FROM DAYS GONE BY April 18, 1919

April 18, 1919.

Mr. W. M. Owens, staff correspondent for the Augusta Herald wrote an interesting piece on Wrightsville, which he called "A Hustling Town Of Live Businessmen And Farmers."
"The brightest and newest paper in the state--two strong banks--handsome and well stocked business houses--a half score of big cotton warehouses; These, and others too numerous to mention in detail, are the assets of Wrightsville, the seat of Johnson County, the best farming area in the state and populated with farmers who raise hog and hominy and live independent of the western farmer for corn, hay and meat.
Wrightsville has a population of 2,500. The town has enjoyed steady and substantial growth from a period dating several years before the war. The merchants are progressive, so are the business and professional men, and W. M. Shurling, Mayor, is an enterprising citizen and professional man, having a law office here.
The Wrightsville paper---The Headlight---is in every sense a local paper.
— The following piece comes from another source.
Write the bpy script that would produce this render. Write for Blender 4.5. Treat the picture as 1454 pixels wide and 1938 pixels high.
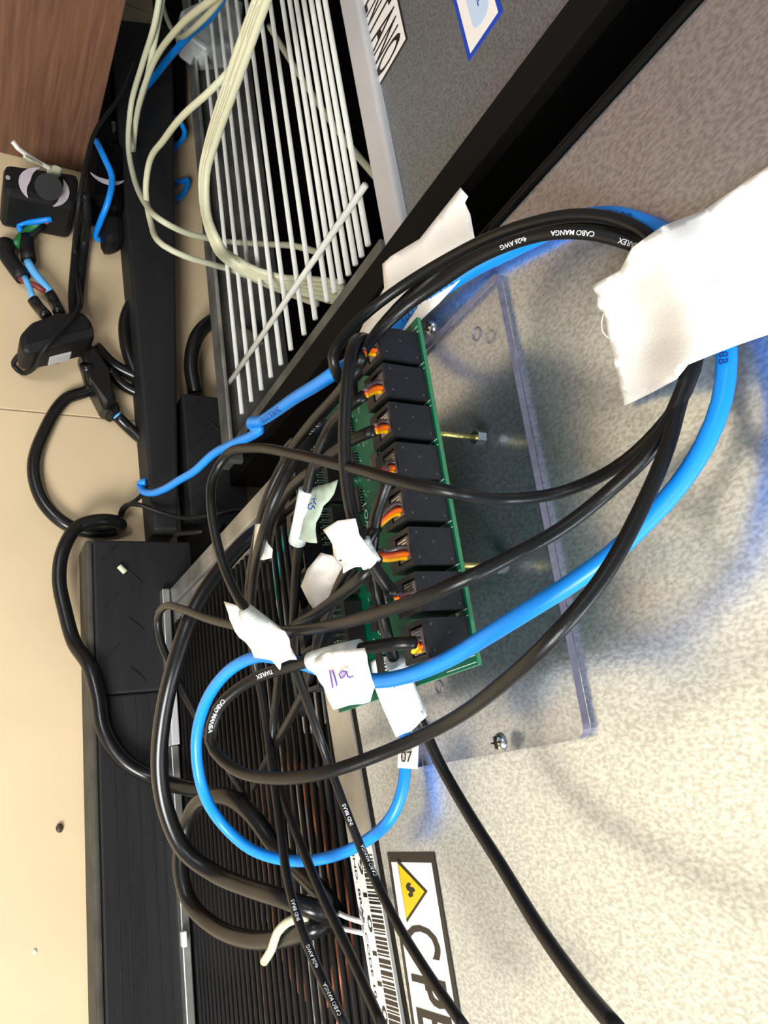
import bpy, bmesh, math, random
from mathutils import Vector, Matrix, noise
random.seed(7)
for o in list(bpy.data.objects): bpy.data.objects.remove(o)
S = bpy.context.scene
COL = S.collection

# ---------------------------------------------------------------- camera
W, H = 1454, 1938
F, PX, PY = 1440.0, 727.0, 969.0
CH = 0.73                                    # camera height above the floor (m)
AX = Vector((0.15098315, 0.9323855, -0.32842255))     # world X in camera axes (right, down, forward)
AY = Vector((0.86573306, 0.03565974, 0.49923406))
AZ = Vector((0.47719006, -0.35970219, -0.80181293))
cd = bpy.data.cameras.new('camera'); cam = bpy.data.objects.new('camera', cd); COL.objects.link(cam)
right = Vector((AX[0], AY[0], AZ[0])); down = Vector((AX[1], AY[1], AZ[1])); fwd = Vector((AX[2], AY[2], AZ[2]))
m = Matrix((right, -down, -fwd)).transposed().to_4x4(); m.translation = (0, 0, CH)
cam.matrix_world = m
cd.sensor_fit = 'HORIZONTAL'; cd.sensor_width = 36; cd.lens = 36 * F / W
cd.clip_start = 0.01; cd.clip_end = 50
S.camera = cam

# ---------------------------------------------------------------- light
w = bpy.data.worlds.new('world'); S.world = w; w.use_nodes = True
w.node_tree.nodes['Background'].inputs[0].default_value = (0.86, 0.93, 1.0, 1)
w.node_tree.nodes['Background'].inputs[1].default_value = 0.15
def area(name, loc, target, size, sy, power, col, spread=180):
    l = bpy.data.lights.new(name, 'AREA'); l.shape = 'RECTANGLE'; l.size = size; l.size_y = sy; l.energy = power; l.color = col
    o = bpy.data.objects.new(name, l); COL.objects.link(o); o.location = loc
    l.spread = math.radians(spread)
    o.rotation_euler = (Vector(target) - Vector(loc)).to_track_quat('-Z', 'Y').to_euler()
    return o
area('added_side_light', (1.05, -0.62, 1.15), (0.05, 0.1, 0.35), 0.6, 0.6, 23, (1.0, 0.985, 0.965))  # area light added for the falloff along panel and floor
area('ceiling_lamp', (-0.05, -1.15, 2.5), (-0.02, -.98, 0), 0.6, 0.5, 7.5, (1.0, 0.985, 0.96), 50)
area('ceiling_lamp', (-0.9, -1.6, 2.6), (-0.2, 0, 0.3), 1.2, 0.4, 5, (0.95, 0.98, 1.0))
S.view_settings.view_transform = 'Standard'; S.view_settings.look = 'None'
S.view_settings.gamma = 1; S.view_settings.use_curve_mapping = False
S.view_settings.exposure = 0.97

# ---------------------------------------------------------------- helpers
def ray(x, y):
    v = Vector((x - PX, y - PY, F)); return Vector((AX.dot(v), AY.dot(v), AZ.dot(v)))
def onY(x, y, Y): r = ray(x, y); return r * (Y / r.y)
def onX(x, y, X): r = ray(x, y); return r * (X / r.x)
def onG(x, y, h=0.0): r = ray(x, y); return r * ((h - CH) / r.z)
def P(t):
    """(x, y, d): d>1 millimetres from the camera, 0<d<1 the plane Y=d, d<=0 that height above the floor"""
    x, y, d = t[:3]
    if d > 1: return ray(x, y) * (d / 1000 / F)
    if d > 0: return onY(x, y, d)
    return onG(x, y, -d)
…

The editor, C. D. Roundtree, who has been in charge of the paper since 1915, coming here from Swainsboro, where he conducted the Forrest-Blade of that town, makes no effort to publish foreign news in his paper, catering entirely to the people of this immediate section and furnishing them with up-to-the-minute local news items.
The farmers of this county, Mr. Roundtree pointed out, take daily papers for foreign news, fiction and the like, and thee are but few country homes in this section but what are entered by a daily newspaper. And, it is worth while noting, many of them take the Herald and state that they are better pleased with it than any state paper.
Wrightsville is situated almost in the heart of Johnson County and is on the Wrightsville and Tennille railroad, an enterprising line, which despite the fact that it operates only mixed trains, carries the most sanitary and comfortable of coaches and has a roadbed that is unequaled by any small road in the state.
It has just been announced in Wrightsville that a new bank is to be opened here, giving the town three strong financial institutions. The new bank will have a capital stock of $50,000 and the other two are capitalized at $35,000 and $25,000.
Among the most prominent businessmen and most active citizens of Wrightsville are E. A. Lovett, J. H. Rowland, W. C. and H. C. Tompkins, Elmore Hayes, R. E. Butterly, R. P. Hicks. These gentlemen are engaged largely in the merchantile and cotton business and have caused to be erected here a number of large cotton warehouses.
There are few towns in the state that can give evidence of a better financial future than Wrightsville, and this can be discovered by a visitor by the simple method of keeping one's eyes open, it not being necessary to take the word of the business men for it.
The matter of good roads is receiving considerable agitation here just now, it being admitted that the roads in some sections of the county are in a deplorable condition, and this is one of the matters that the county, now that the war is over, will get squarely behind and find a remedy for."